Two-layer multiple scenario optimization framework for integrated energy system based on optimal energy contribution ratio strategy

Rational design and advanced energy management considering multiple uncertainties are imperative for the superior integrated energy system (IES). This work proposed a novel two-layer stochastic multiple scenario optimization framework for the collaborative optimization of capacity and operation of IES. To improve the accuracy of probability density estimation, the improved kernel density estimation (KDE) was employed to obtain the probability density distributions of wind speed, sunlight and multi-demands. Then the scenario sets were generated by Latin hypercube sampling (LHS) simulation and self-organization map (SOM) clustering. To decouple the output, efficiency and part load factor of devices during operation, the following optimal contribution rate (FOCR) strategy was proposed, which could actively adjust the output ratio of energy conversion devices to realize the flexible energy supply.

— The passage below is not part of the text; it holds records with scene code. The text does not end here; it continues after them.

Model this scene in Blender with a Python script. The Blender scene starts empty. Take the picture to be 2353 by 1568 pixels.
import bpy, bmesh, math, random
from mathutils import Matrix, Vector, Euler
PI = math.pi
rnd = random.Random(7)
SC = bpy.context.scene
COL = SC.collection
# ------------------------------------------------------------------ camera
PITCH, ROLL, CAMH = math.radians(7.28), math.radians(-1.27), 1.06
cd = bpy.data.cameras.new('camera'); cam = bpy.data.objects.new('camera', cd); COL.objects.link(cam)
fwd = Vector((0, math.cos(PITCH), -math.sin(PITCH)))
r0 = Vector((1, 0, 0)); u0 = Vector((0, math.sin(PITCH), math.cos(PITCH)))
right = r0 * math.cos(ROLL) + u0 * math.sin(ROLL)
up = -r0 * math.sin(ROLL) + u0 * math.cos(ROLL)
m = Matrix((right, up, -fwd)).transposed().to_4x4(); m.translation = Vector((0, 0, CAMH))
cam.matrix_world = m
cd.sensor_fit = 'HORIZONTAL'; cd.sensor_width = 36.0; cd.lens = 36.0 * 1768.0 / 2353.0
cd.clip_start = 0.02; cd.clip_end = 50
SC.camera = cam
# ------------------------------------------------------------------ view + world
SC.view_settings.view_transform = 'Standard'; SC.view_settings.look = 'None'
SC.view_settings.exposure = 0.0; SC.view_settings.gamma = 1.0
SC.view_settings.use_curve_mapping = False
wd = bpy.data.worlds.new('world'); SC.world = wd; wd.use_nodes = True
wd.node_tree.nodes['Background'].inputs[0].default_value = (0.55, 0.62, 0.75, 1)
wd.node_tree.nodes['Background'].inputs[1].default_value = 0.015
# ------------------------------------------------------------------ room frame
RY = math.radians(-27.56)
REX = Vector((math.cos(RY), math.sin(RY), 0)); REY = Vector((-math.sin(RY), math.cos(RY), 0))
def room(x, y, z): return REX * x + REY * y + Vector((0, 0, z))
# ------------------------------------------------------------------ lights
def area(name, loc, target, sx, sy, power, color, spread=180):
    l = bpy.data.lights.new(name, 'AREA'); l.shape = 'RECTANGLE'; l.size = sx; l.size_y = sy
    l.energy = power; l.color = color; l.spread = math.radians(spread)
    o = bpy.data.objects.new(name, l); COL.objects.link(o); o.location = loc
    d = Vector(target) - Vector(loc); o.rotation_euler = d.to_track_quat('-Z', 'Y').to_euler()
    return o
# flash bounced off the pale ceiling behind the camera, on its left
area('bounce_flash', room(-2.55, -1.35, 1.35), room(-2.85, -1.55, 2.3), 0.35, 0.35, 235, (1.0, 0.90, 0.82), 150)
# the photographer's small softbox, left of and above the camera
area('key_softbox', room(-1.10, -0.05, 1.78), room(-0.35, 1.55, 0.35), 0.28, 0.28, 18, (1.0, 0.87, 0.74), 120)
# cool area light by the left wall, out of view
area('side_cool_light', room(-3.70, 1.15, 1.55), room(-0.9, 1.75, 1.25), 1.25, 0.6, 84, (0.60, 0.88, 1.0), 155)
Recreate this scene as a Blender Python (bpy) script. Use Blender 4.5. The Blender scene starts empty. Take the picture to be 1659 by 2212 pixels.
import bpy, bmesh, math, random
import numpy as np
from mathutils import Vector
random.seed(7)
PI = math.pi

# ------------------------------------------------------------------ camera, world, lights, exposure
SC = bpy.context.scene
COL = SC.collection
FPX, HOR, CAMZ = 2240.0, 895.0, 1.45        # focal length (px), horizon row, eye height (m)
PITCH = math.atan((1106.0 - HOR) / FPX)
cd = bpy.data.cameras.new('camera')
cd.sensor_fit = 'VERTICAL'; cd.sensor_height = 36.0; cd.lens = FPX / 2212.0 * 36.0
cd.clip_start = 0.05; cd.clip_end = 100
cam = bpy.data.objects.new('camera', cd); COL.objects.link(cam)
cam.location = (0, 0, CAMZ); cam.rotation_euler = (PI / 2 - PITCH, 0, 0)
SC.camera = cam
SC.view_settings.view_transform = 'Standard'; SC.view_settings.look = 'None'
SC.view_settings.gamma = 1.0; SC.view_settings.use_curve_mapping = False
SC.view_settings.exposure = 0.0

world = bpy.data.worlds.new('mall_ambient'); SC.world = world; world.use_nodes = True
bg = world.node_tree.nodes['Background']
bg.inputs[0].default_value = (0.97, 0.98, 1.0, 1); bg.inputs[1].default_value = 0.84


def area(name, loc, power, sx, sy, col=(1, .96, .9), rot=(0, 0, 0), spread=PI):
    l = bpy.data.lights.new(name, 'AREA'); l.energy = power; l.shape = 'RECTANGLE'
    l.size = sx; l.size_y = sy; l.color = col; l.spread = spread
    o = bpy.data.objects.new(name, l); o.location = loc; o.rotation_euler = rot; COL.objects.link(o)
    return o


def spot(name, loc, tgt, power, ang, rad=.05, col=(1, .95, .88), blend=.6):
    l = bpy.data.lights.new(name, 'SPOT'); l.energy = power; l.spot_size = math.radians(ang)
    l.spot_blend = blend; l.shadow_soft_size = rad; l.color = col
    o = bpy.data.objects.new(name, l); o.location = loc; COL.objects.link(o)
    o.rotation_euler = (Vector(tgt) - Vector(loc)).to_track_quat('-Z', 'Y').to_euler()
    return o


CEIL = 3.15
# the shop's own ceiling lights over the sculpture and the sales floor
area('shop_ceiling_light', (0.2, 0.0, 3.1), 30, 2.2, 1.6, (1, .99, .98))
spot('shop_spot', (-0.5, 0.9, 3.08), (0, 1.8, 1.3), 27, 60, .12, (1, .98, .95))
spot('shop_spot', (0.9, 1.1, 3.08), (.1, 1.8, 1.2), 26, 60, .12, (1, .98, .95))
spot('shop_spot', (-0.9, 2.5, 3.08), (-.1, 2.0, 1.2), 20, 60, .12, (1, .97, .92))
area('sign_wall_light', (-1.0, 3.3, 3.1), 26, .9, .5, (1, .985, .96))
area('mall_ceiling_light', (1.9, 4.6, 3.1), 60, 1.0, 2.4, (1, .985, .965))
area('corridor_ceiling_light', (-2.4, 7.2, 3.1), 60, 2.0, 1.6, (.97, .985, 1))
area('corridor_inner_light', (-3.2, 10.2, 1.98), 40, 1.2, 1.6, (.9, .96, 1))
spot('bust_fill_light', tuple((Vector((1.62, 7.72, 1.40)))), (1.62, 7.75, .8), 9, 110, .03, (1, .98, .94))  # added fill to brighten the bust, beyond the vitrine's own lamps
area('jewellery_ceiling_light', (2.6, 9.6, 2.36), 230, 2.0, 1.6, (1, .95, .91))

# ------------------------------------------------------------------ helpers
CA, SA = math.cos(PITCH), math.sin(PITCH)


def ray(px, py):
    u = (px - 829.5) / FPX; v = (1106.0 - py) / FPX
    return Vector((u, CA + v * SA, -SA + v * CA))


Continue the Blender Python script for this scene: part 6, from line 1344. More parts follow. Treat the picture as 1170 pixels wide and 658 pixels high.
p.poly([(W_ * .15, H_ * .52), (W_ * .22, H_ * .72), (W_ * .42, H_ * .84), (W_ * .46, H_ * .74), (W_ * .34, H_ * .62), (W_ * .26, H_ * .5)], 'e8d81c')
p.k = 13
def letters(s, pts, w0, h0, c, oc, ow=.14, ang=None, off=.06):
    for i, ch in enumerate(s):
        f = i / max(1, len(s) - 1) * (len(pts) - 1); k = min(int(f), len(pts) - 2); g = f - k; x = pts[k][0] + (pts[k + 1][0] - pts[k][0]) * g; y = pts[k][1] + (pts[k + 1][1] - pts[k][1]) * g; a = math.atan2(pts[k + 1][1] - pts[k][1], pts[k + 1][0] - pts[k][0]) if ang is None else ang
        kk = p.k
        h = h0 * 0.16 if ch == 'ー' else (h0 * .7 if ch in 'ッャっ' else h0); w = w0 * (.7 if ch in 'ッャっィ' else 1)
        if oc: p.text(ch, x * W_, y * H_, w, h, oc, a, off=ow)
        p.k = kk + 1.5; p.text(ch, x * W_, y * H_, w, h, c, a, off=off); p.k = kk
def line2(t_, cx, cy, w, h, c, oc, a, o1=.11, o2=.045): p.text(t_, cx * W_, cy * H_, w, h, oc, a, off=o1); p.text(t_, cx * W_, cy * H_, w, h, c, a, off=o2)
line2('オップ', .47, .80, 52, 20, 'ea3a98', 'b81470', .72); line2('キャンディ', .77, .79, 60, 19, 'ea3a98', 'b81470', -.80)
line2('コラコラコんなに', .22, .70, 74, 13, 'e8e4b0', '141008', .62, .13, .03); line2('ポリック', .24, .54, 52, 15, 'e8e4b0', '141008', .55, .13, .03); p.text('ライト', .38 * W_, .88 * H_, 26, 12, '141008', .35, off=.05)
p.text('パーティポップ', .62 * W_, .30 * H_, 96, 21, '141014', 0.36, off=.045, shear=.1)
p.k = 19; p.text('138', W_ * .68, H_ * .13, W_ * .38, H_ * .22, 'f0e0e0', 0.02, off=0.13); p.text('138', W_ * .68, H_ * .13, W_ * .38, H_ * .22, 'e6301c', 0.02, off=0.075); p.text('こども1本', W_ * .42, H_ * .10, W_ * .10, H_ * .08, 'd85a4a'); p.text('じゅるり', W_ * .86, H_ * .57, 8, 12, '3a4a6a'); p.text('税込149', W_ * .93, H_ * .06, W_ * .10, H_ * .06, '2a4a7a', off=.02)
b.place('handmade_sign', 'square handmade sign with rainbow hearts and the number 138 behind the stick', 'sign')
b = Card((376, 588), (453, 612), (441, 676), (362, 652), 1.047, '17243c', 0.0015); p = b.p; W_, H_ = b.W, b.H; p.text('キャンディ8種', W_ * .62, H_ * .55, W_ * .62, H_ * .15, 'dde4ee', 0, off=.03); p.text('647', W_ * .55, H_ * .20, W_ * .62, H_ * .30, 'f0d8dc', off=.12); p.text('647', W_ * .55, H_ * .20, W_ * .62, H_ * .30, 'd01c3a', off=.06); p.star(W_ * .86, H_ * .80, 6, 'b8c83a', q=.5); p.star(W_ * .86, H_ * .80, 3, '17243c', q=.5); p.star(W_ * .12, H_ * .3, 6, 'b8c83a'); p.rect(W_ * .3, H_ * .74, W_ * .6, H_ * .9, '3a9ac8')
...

The developed optimization methodology was used for a case study in an office building. The results indicate that the improved KDE for probability distribution estimation of uncertainties achieves the accuracy percentage enhancement, for the average value, of 37.1% and 49.6% for root-mean-square error (RMSE), respectively, compared with the conventional KDE and parametric model. Considering energy saving, economy and environmental indicators, the performance of the FOCR strategy is superior to those of the three traditional strategies.